What I have also found is that a prominent trait amongst tech owners is a general sense of arrogance that will only be pacified until they have beaten why their product is superior to competition to death. Thus, the average tech owner is living a paradox; they compromise the human element of vulnerability by objectifying relationships. They meet someone whom they feel the need to show value to, which they achieve by feigning strength and glossing over weaknesses until their legitimacy is “established”, and by the end of their peacocking, they have disenfranchised their audience by objectifying them as a judgment panel rather then human beings.

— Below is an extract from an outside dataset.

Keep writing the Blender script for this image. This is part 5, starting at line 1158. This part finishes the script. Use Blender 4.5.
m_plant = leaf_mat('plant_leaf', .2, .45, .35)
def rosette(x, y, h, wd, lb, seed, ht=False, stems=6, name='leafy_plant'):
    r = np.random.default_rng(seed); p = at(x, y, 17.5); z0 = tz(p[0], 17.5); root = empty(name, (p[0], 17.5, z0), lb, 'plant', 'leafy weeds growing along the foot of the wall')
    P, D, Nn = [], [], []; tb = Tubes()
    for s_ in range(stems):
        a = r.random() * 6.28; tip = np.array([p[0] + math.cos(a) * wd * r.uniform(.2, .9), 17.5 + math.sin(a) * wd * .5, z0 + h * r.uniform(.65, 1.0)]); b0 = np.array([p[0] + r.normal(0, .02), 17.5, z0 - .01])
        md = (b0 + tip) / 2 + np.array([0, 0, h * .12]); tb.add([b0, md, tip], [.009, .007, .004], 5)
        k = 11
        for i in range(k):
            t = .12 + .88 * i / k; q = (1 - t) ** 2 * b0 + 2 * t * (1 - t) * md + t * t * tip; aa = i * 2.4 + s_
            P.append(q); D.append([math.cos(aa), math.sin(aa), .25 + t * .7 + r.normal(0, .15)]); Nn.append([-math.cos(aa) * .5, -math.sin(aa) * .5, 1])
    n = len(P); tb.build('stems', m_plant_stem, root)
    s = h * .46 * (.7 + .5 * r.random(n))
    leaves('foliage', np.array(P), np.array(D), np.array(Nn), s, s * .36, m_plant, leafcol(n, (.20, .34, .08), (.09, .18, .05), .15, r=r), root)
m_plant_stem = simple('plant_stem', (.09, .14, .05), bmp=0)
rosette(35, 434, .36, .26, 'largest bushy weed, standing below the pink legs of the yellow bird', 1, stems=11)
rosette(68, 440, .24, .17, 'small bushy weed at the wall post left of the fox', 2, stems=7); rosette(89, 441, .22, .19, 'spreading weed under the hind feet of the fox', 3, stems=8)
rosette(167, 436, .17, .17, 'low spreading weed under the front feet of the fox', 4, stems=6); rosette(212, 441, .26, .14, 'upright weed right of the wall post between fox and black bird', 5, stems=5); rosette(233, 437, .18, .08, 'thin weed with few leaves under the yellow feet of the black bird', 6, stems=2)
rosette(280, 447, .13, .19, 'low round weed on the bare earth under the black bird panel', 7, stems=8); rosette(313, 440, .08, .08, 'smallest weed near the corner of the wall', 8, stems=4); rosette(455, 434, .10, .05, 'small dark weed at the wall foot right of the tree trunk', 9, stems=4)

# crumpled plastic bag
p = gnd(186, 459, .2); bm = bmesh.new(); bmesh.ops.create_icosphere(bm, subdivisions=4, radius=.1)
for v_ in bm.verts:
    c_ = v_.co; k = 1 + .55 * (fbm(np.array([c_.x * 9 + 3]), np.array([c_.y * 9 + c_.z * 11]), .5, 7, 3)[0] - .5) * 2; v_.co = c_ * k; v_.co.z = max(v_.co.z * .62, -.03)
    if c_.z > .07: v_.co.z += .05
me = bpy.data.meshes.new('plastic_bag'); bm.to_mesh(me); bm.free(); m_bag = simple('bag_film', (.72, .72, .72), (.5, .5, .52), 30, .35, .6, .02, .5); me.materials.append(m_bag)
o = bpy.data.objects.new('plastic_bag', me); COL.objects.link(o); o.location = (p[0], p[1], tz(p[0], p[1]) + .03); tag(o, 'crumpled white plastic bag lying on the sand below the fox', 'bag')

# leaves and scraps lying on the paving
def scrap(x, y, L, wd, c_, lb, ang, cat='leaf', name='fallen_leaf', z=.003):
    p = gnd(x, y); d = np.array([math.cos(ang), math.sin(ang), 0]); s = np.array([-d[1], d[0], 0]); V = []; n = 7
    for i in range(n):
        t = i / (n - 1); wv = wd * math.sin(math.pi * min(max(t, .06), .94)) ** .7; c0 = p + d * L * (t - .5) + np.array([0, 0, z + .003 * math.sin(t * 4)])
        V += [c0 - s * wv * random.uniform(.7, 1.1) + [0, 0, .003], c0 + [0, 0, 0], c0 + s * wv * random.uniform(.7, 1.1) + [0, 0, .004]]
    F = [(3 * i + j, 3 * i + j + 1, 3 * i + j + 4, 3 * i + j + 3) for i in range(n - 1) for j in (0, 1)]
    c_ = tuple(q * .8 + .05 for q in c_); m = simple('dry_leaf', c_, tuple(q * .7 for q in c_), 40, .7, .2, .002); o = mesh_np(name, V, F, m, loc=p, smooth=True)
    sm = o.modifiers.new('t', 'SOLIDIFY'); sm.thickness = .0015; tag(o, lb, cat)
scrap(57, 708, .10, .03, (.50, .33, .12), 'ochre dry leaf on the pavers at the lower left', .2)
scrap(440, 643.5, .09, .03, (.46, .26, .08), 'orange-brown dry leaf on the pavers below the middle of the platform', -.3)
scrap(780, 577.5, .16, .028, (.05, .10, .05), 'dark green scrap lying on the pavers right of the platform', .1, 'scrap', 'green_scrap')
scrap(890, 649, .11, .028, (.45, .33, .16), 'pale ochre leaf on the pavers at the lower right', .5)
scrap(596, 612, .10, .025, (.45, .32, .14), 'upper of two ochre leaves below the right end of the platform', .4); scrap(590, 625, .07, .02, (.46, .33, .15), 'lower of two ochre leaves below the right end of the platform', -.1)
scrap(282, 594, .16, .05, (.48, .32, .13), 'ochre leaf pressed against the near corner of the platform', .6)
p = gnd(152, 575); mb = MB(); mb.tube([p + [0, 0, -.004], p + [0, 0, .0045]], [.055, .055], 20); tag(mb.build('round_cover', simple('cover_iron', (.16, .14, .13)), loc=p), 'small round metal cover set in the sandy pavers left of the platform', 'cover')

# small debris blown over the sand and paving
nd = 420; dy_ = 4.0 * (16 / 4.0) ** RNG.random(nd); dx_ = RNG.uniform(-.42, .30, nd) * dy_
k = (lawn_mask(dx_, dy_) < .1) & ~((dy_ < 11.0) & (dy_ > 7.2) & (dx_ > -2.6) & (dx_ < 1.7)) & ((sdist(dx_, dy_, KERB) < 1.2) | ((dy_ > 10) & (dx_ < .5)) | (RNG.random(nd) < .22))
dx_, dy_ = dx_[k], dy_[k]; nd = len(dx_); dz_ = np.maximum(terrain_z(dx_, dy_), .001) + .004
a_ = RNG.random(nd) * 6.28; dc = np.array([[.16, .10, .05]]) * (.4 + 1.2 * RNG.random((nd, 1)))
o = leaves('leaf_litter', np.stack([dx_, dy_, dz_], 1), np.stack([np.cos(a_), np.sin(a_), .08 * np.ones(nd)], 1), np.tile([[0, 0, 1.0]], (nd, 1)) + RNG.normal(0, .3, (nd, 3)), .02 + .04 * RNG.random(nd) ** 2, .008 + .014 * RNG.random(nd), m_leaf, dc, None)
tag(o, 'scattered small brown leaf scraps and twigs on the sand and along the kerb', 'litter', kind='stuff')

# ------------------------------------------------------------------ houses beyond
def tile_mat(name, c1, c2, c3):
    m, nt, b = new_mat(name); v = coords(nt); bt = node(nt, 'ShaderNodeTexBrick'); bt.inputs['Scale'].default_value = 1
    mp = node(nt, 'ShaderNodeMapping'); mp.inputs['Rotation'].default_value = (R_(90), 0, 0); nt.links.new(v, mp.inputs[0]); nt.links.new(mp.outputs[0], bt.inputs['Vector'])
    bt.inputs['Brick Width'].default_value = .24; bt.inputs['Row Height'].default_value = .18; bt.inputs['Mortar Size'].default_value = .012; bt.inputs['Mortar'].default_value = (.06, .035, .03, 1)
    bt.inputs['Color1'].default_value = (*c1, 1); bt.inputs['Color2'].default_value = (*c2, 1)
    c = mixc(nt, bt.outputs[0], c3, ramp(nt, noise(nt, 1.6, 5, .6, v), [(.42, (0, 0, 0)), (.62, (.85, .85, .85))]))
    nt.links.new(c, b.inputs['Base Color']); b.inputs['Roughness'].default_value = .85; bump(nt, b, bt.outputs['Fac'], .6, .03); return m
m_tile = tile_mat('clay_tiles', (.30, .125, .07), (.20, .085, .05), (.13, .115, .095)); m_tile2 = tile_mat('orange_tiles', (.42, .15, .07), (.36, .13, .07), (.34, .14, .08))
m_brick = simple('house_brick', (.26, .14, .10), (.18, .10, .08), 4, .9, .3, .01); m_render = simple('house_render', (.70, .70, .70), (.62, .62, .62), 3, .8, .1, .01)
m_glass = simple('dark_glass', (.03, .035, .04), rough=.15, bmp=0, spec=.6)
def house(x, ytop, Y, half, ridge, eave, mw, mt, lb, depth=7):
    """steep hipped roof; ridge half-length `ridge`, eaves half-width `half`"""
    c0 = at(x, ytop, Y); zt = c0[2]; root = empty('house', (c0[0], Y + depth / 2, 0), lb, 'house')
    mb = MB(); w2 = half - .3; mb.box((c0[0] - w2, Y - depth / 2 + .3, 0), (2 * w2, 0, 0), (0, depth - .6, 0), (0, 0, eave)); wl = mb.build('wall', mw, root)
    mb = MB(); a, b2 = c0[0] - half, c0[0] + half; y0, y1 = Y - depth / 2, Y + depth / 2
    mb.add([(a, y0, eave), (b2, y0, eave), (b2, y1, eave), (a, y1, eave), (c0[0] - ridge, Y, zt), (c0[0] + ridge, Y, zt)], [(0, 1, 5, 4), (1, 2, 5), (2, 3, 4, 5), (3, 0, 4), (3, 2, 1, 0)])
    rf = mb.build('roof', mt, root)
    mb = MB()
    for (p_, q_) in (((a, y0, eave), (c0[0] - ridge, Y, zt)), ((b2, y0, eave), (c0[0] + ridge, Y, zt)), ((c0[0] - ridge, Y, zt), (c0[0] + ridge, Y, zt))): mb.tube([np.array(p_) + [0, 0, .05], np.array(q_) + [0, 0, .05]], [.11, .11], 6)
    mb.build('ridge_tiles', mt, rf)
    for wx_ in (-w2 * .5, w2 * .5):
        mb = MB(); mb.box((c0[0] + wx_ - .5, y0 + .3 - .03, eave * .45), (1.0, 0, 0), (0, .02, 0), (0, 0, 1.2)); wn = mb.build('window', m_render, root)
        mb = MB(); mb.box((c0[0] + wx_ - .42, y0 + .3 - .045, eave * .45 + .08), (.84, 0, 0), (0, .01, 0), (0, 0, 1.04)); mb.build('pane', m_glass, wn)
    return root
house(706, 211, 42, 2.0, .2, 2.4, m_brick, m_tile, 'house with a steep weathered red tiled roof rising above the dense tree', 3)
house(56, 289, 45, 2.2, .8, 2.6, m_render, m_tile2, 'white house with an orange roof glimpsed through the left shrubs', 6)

The point is that people like other people. It sounds obvious, right? People do not want to just communicate with someone else's personality veneer and defense mechanisms. They want to talk to another person, which includes the personality faults and lackluster professional performance that most entrepreneurs are actually experiencing in their every day lives. Start-up owners are not all going to be special and revolutionary, but experienced business people that can offer contacts, advice, or funding already know this. Just because you are not the next revolutionary product does not mean that people will not want to help you to the best of their abilities. In fact, people often times love the underdogs without funding, a network, or experience because there is a higher likelihood that they can help them, which is a rewarding practice.

So, as a business person in any space, I implore people to stop trying to be Richard Bransons and be more like Oliver Twists. Be earnest, honest, and humble and I know that you will find the help that you need.